Scientists have not made black holes here on earth. The energy required to do this is insanely higher than anything we are currently capable of. Even at the LHC we aren’t even hitting the energy levels of cosmic rays hitting out own atmosphere. These aren’t the most reputable sources, but you’ll get the basic idea…

https://www.scientificamerican.com/article/has-anyone-create...

https://www.forbes.com/sites/startswithabang/2019/08/23/cosm...


In addition to what the other reply points out (that the LHC and such are not sufficient to produce a black hole), another calculation I've seen shows that, even if it had produced a black hole with mass given by the energy of these collisions, and even if these black holes had started at rest with respect to the earth, and like, fallen into the earth (and started oscillating around the center), and if they did not evaporate (say, if Hawking radiation wasn't actually a thing), then the amount of time needed for them to swallow any appreciable amount of matter at all, would be very very long, and so would not actually cause any problem for the forseeable future.

(not that any were created. The detectors would have noticed. But even if they had been created, it wouldn't have been a problem, even if we are wrong in thinking that they would immediately evaporate.)

The thing is, if the black hole is made from something of a given mass, then, well, it only has the amount of gravitational attraction associated with that quantity of mass. And, that is a very small amount unless the-thing-to-be-attracted is very very very very close to it, and, a point particle falling through the earth wouldn't be likely to get that close to many atoms.

Ok, found the link I read this on : https://4gravitons.com/2023/01/27/lhc-black-holes-for-the-te...

He says that it would take 10^67 years for the black hole to double in mass.
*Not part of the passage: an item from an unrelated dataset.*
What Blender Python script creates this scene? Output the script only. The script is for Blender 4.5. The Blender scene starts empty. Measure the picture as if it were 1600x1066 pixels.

So.... Not really a problem.


There was controversy about the LHC possibly creating small black holes with disastrous consequences. However

* The LHC probably doesn't have the energy density to do that,

* If it did, such a tiny black hole would be so small, and presumably so hot, that it would have a hard time actually taking in any matter as it careens through the earth,

* There are cosmic ray collisions in the upper atmosphere that are far more energetic than anything the LHC can do, so if there were some disaster waiting here, it would already have happened long long ago.

(You might also have run across headlines breathlessly talking about laboratory black holes in metamaterials or whatever — those are not black holes in the gravitational sense, but are metaphorically similar because of the way they can trap light/sound/whatever.)